## Set task:
The lines from the top of the material through the line with "S.camera = cam" are to be set down exactly. Leave the pictures out.

— Begin Given information —

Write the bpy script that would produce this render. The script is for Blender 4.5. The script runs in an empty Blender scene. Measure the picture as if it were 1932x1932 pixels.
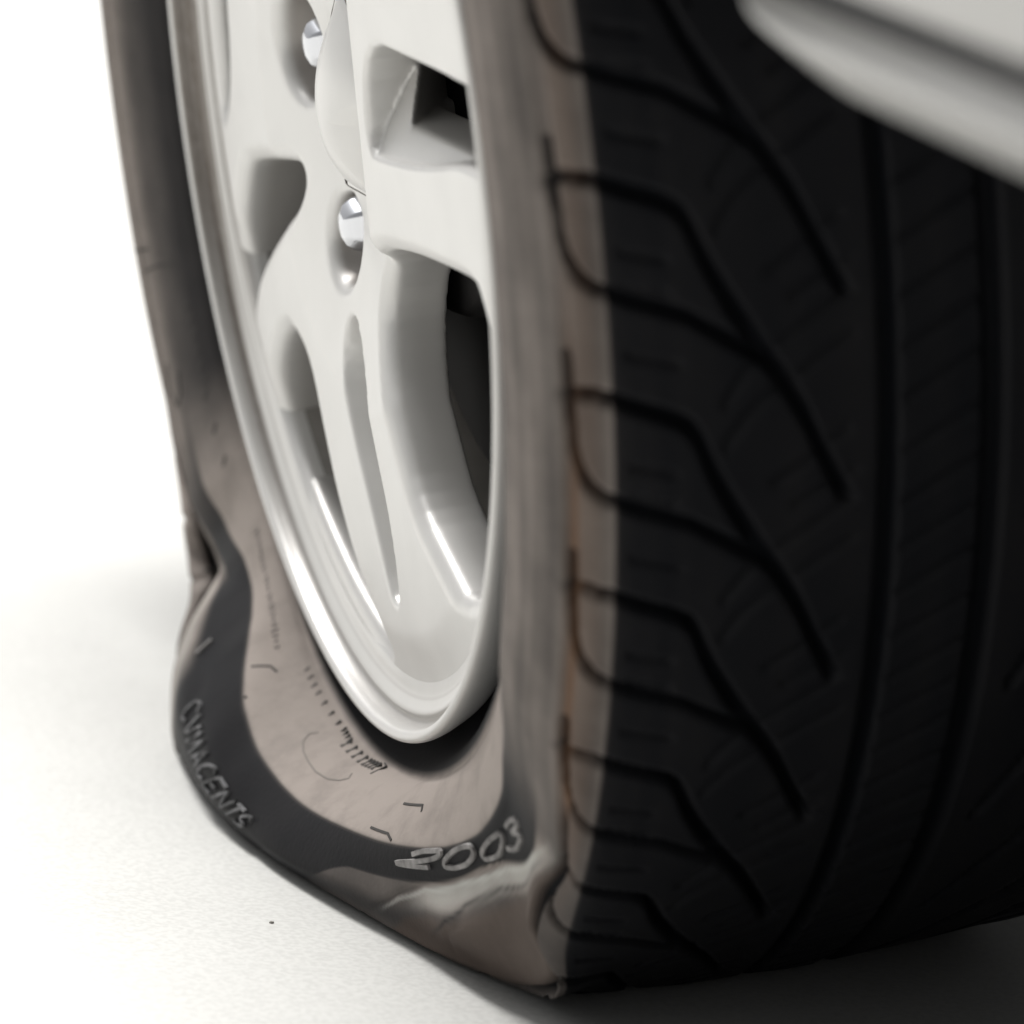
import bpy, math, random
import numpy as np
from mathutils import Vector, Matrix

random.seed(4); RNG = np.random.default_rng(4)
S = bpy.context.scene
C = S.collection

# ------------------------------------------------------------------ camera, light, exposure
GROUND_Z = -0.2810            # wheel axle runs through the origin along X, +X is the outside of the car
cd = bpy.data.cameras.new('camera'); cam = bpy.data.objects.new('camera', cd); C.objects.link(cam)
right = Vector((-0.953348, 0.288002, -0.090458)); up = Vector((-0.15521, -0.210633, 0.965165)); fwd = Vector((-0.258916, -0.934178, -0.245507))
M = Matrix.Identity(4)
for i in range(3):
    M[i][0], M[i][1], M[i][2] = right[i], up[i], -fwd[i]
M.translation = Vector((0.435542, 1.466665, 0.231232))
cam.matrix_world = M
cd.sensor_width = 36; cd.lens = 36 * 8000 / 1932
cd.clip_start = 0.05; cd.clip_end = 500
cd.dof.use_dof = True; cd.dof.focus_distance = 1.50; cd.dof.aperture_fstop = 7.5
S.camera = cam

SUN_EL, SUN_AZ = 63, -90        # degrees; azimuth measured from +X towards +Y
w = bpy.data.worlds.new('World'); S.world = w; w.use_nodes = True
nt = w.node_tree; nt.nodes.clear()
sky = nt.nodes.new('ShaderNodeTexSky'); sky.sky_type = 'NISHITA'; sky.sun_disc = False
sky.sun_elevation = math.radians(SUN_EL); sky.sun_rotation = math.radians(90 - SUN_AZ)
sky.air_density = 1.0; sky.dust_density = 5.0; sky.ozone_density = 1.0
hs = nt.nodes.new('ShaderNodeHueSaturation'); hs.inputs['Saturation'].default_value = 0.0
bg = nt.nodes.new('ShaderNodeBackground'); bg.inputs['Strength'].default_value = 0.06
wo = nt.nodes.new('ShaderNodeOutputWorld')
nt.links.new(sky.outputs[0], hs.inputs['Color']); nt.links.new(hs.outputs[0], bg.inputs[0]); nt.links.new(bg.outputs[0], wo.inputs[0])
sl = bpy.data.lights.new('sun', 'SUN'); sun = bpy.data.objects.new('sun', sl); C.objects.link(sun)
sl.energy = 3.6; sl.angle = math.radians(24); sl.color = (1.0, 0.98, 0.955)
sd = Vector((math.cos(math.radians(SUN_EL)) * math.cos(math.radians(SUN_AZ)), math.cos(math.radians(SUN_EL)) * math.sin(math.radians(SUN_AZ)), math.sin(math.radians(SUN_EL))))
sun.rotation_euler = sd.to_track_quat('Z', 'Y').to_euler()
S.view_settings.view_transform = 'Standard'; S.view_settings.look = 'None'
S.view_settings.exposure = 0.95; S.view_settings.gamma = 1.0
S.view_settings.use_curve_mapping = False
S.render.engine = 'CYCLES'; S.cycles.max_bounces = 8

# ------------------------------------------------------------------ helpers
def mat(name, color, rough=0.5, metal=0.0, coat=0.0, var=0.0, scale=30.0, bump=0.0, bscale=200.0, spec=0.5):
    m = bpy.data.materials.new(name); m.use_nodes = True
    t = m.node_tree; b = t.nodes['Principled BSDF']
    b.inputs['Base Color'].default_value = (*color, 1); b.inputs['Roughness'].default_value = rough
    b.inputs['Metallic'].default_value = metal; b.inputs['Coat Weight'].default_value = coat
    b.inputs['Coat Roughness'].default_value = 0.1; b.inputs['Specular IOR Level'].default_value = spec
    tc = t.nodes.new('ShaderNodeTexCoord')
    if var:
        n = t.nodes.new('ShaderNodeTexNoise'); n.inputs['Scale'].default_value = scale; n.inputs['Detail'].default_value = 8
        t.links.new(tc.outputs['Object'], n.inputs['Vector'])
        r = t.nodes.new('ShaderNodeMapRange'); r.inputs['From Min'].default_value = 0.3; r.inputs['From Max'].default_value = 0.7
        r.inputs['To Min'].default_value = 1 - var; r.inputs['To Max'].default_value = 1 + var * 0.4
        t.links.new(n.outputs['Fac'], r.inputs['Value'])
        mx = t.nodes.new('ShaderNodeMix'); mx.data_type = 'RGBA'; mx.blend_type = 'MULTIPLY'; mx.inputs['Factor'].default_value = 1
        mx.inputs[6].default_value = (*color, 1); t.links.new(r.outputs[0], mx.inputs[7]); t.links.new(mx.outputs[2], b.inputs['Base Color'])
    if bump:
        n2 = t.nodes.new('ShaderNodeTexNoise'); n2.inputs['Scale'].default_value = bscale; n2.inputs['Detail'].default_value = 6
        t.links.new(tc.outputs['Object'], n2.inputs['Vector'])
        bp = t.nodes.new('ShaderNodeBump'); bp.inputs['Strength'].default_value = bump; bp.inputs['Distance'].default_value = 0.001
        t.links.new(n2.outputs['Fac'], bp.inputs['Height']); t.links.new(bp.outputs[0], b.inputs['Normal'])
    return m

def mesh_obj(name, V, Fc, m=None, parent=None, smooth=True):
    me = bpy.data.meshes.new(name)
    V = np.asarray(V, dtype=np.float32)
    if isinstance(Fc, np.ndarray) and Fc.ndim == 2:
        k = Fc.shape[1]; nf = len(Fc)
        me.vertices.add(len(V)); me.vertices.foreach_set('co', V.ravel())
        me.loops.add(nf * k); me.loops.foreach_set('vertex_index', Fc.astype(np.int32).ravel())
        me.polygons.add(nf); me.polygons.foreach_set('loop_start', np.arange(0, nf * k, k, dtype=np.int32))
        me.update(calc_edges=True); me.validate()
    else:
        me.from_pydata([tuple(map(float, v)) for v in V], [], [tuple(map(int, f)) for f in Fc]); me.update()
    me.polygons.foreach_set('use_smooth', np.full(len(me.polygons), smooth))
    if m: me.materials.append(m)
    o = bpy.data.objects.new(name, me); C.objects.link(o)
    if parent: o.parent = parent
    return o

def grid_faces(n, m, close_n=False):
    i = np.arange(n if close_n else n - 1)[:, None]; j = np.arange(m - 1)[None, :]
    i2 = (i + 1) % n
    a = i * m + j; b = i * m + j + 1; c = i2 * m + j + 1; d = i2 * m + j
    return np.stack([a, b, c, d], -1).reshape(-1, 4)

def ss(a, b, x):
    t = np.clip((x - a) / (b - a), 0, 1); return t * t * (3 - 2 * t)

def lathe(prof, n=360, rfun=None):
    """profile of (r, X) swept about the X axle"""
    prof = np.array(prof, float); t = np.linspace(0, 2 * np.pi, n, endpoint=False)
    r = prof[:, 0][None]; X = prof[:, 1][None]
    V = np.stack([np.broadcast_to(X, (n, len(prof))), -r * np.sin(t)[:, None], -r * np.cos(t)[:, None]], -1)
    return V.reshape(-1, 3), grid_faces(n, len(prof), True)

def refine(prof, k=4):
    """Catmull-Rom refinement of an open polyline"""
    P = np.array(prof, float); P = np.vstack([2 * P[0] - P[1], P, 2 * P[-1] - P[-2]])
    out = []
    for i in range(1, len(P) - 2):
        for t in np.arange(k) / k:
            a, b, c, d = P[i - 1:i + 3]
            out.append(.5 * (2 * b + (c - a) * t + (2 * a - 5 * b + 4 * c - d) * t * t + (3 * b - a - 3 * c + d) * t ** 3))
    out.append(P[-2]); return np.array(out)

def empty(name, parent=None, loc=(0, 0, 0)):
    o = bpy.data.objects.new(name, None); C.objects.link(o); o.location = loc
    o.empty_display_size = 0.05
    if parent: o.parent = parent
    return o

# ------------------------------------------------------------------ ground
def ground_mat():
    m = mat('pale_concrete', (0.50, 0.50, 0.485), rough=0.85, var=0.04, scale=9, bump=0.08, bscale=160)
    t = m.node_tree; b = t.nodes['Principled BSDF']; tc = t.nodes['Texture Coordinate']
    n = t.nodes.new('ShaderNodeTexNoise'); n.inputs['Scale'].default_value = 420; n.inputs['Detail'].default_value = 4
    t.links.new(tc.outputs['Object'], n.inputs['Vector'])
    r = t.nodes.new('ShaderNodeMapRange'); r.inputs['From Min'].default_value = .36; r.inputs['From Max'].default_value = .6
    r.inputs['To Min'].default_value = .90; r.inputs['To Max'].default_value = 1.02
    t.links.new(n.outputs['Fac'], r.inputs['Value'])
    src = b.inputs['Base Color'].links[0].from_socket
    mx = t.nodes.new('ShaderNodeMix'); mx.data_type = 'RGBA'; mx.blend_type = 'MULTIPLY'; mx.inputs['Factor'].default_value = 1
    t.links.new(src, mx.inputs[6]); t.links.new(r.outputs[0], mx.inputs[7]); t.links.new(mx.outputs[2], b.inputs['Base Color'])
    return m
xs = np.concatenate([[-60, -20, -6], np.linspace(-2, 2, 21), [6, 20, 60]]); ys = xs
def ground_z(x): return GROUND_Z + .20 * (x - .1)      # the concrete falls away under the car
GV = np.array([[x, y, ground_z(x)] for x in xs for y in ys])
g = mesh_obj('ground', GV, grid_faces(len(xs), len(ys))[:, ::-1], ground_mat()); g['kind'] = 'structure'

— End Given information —

## Result of this task:
Write the bpy script that would produce this render. The script is for Blender 4.5. The script runs in an empty Blender scene. Measure the picture as if it were 1932x1932 pixels.
import bpy, math, random
import numpy as np
from mathutils import Vector, Matrix

random.seed(4); RNG = np.random.default_rng(4)
S = bpy.context.scene
C = S.collection

# ------------------------------------------------------------------ camera, light, exposure
GROUND_Z = -0.2810            # wheel axle runs through the origin along X, +X is the outside of the car
cd = bpy.data.cameras.new('camera'); cam = bpy.data.objects.new('camera', cd); C.objects.link(cam)
right = Vector((-0.953348, 0.288002, -0.090458)); up = Vector((-0.15521, -0.210633, 0.965165)); fwd = Vector((-0.258916, -0.934178, -0.245507))
M = Matrix.Identity(4)
for i in range(3):
    M[i][0], M[i][1], M[i][2] = right[i], up[i], -fwd[i]
M.translation = Vector((0.435542, 1.466665, 0.231232))
cam.matrix_world = M
cd.sensor_width = 36; cd.lens = 36 * 8000 / 1932
cd.clip_start = 0.05; cd.clip_end = 500
cd.dof.use_dof = True; cd.dof.focus_distance = 1.50; cd.dof.aperture_fstop = 7.5
S.camera = cam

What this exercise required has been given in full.